Una mirada a-moral se posa sobre esta realidad cotidiana y extraña a la vez, establece una tensión que va in crescendo desde el reto a los patrones de comportamiento de la familia tradicional contemporánea cuya disfuncionalidad se presenta y no se cuestiona. Si en la familia tradicional son los adultos quienes cuidan a los niños y les ponen límites, acá son ellos quienes resuelven sus necesidades a toda costa y con la mayor naturalidad, quienes se ponen límites, o no. Los chicos siempre tienen la muerte muy cerca y no le temen, por lo contrario, dialogan con ella. Es una compañera de juegos más. Si en el mundo post colonial las diferencias de clase son inseparables en el ámbito doméstico de la relación ama o amo/ criada o criado, en La ciénaga la relación está desfasada: los niños juegan atravesando de un lado al otro de esa frontera social con una facilidad y horizontalidad que la descuadra. El conflicto de clase existe y se muestra desde lo mínimo.

La tragedia termina ocurriendo. La ciénaga ha dispuesto narrativamente todo elemento para manifestarla al final. Luchi, el hijo de Tali, sube a una escalera para mirar al otro lado del muro alto de su casa, justamente para cruzar y ver qué hay más allá, al otro lado, y no lo logra. Cae desde lo alto y de este lado no hay quien lo salve, nadie lo llevará al doctor. Simétricamente, así como la caída de Meche abre la película, la de Luchi ahora sí, fatal, la cierra. La muerte ocurre sin drama, queda solo el silencio de un cuerpo pequeño inerte en las baldosas de un patio.

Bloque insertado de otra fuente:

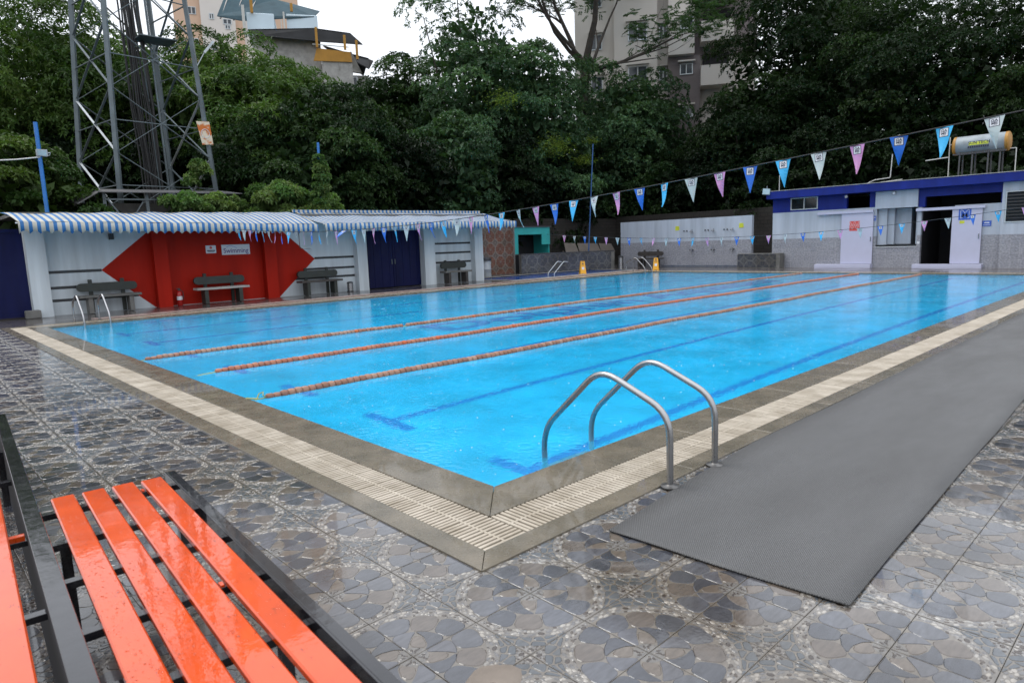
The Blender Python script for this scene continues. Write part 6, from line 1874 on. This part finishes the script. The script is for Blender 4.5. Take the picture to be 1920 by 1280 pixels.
tree('vine', 'yellow-green vine hanging over the tin shed', (6.4, 23.15, 0), 3.45, (1.55, 0.35, 0.42), 94, 'fresh', 40, 44, (0.13, 0.10), group='bushes near the shelter', trunk_r=0.03, inner=0, category='vine', limbs=3, clump=0.30, m='leaf_soft', low=-1)
tree('vine', 'thin vine climbing inside the right side of the lattice tower', (7.0, 25.2, 0), 4.5, (0.35, 0.25, 0.9), 95, 'fresh', 14, 22, (0.13, 0.08), group='bushes near the shelter', trunk_r=0.03, inner=0, category='vine', limbs=2, clump=0.28, m='leaf_soft', low=-1)
def spray(host, px, py, d, ext, n, seed):
    """young yellow-green leaf spray at a crown's edge"""
    rng = np.random.default_rng(seed)
    w_ = polar(px, d, py); z = tz(px, py, d)
    c = np.array([w_.x - host.location.x, w_.y - host.location.y, z])
    P = c + rng.normal(size=(n, 3)) * np.array(ext)
    D = rng.normal(size=(n, 3)); D[:, 2] = D[:, 2] * 0.3 - 0.2
    leaf_object('young_leaf_spray', P, D, rng.uniform(0.10, 0.20, n), rng.uniform(0.03, 0.05, n), np.array((0.14, 0.20, 0.035)) * rng.uniform(0.6, 1.3, (n, 1)), MT['leaf_soft'], host, rng=rng)
spray(mid_tree, 1040, 275, bound(1040) - 0.6, (0.55, 0.5, 0.28), 900, 5)
spray(mid_tree, 1095, 300, bound(1095) - 0.5, (0.35, 0.35, 0.16), 420, 6)
spray(mid_tree, 1105, 265, bound(1105) - 0.4, (0.25, 0.3, 0.14), 260, 7)
spray(mid_tree, 945, 185, bound(945) + 0.4, (0.55, 0.45, 0.22), 420, 8)

# spreading tree with bare limbs against the apartment block
b = polar(1095, 49)
st_ = empty('spreading_tree', (b.x, b.y, 0), 'tall spreading tree with bare dark limbs in front of the apartment block', 'tree', 'trees beyond the pool walls')
rg2 = random.Random(31)
right = Vector((math.sin(R_(41)), -math.cos(R_(41)), 0)); away = Vector((math.cos(R_(41)), math.sin(R_(41)), 0))
tm = MB(); tips = []
def branch(p, d, ln, r, lev):
    pts, rad = [p], [r]
    q, dd = p, d.normalized()
    n = 5
    for k in range(n):
        dd = (dd + Vector((rg2.uniform(-.22, .22), rg2.uniform(-.22, .22), rg2.uniform(-.10, .16)))).normalized()
        q = q + dd * ln / n
        pts.append(q); rad.append(r * (1 - 0.62 * (k + 1) / n))
        if lev < 4 and k >= 1 and rg2.random() < (0.75 if lev < 3 else 0.5):
            sd = (dd + right * rg2.uniform(-1, 1) + away * rg2.uniform(-.8, .8) + Vector((0, 0, rg2.uniform(-.15, .5)))).normalized()
            branch(q, sd, ln * rg2.uniform(0.45, 0.7), rad[-1] * 0.62, lev + 1)
    tm.tube(pts, rad, 7 if lev < 2 else 4, caps=False)
    if lev >= 2: tips.append((q, dd, lev))
U3 = Vector((0, 0, 1))
tm.tube([(0, 0, -0.1), right * -0.3 + U3 * 6, right * 0.2 + U3 * 12.0, right * 0.35 + U3 * 14.0], [0.45, 0.38, 0.34, 0.32], 9)
top_ = right * 0.35 + U3 * 14.0
for dr, ln, r in ((right * 0.35 + U3 * 1.0, 6.5, 0.26), (right * -0.5 + U3 * 1.0, 6.5, 0.20), (right * 1.3 + U3 * 0.25, 7.5, 0.13), (right * 0.9 + U3 * 0.9 + away * 0.4, 6.0, 0.14), (right * -1.2 + U3 * 1.0, 8.0, 0.15), (right * 1.0 + U3 * -0.05, 5.0, 0.08), (right * -0.7 + U3 * 0.75 - away * 0.5, 7.0, 0.14)):
    branch(top_ - U3 * rg2.uniform(0, 1.2), dr, ln, r, 1)
tm.build('trunk', MT['bark'], st_, True, fix=False)
rng = np.random.default_rng(77)
PP, DD, CC = [], [], []
for q, dd, lev in tips:
    if rg2.random() < (0.22 if q.dot(right) > 3 else 0.05): continue
    for s_ in range(14):
        o_ = np.array(q) + rng.normal(size=3) * np.array([0.5, 0.5, 0.28])
        ax_ = rng.normal(size=3); ax_[2] = ax_[2] * 0.3 - 0.15; ax_ /= np.linalg.norm(ax_)
        sd_v = np.cross(ax_, [0, 0, 1.0]); sd_v /= max(np.linalg.norm(sd_v), 1e-6)
        for k in range(10):
            t = 0.05 + k * 0.055
            for sgn in (-1, 1):
                PP.append(o_ + ax_ * t); DD.append(sd_v * sgn + ax_ * 0.5 + np.array([0, 0, -0.15])); CC.append(np.array((0.040, 0.075, 0.036)) * rng.uniform(0.7, 1.4))
n_ = len(PP)
leaf_object('crown', np.array(PP), np.array(DD), rng.uniform(0.13, 0.22, n_), rng.uniform(0.045, 0.075, n_), np.array(CC), MT['leaf_soft'], st_, rng=rng)
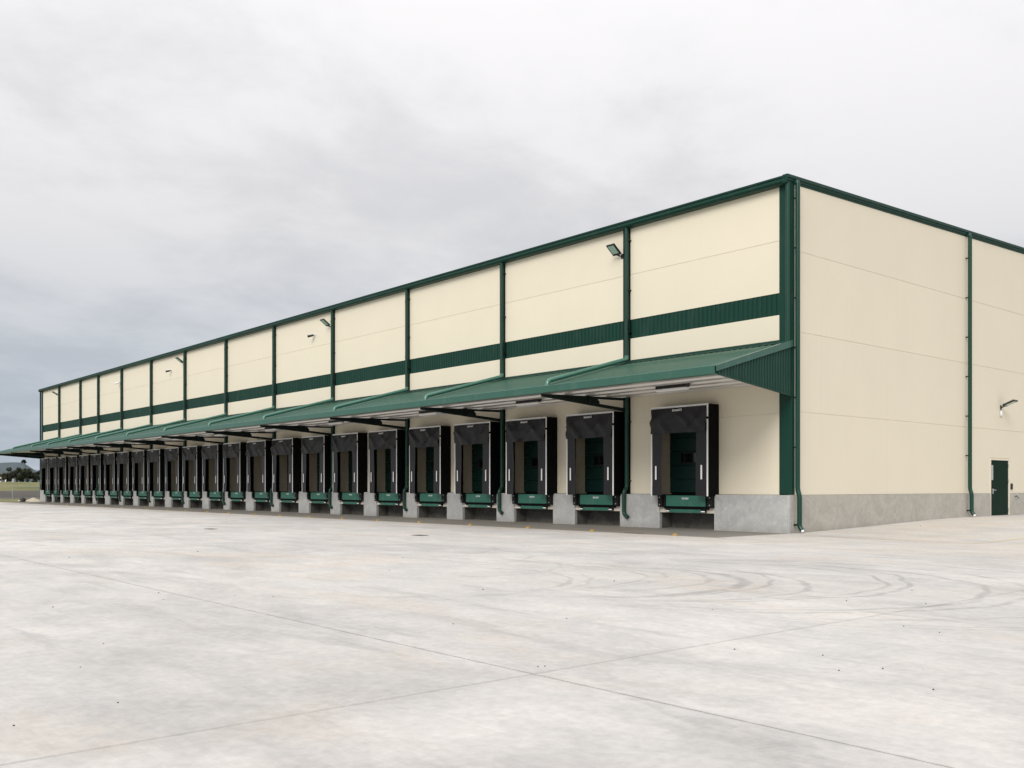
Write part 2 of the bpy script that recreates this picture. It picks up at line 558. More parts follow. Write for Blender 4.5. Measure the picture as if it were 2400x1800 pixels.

El arco narrativo de la película no parece tan relevante, en el film no ocurre más que esta danza, estas dos mujeres intentando ser en el pantano, estos hijos más emparentados con el duende que con el humano por su manejo de una realidad paralela, ominosa, y siempre natural. La ciénaga ofrece constantemente una sensación de incomodidad, desplazamiento, todo lo natural se hace extraño y mucho de lo extraño es visto en ella como natural. La amenaza desplaza constantemente la atención hacia un chequeo constante: esto no está bien, esto no es normal, dice una voz en la medida en que los personajes de la historia se hacen paso como pueden en un mundo peligroso. Si tal como afirma Jane Bennett, el encantamiento es un estado de maravilla que genera una suspensión temporal del tiempo cronológico y del movimiento corporal (pensemos en el asombro, en el pasmo), y es un ánimo de plenitud generado por el encuentro sorpresivo que puede generar o bien placer (el encanto) o un sentimiento “uncanny” (la extrañeza), La ciénaga ofrece a quien la ve este pasadizo. No son los personajes quienes cruzan, es su espectadora.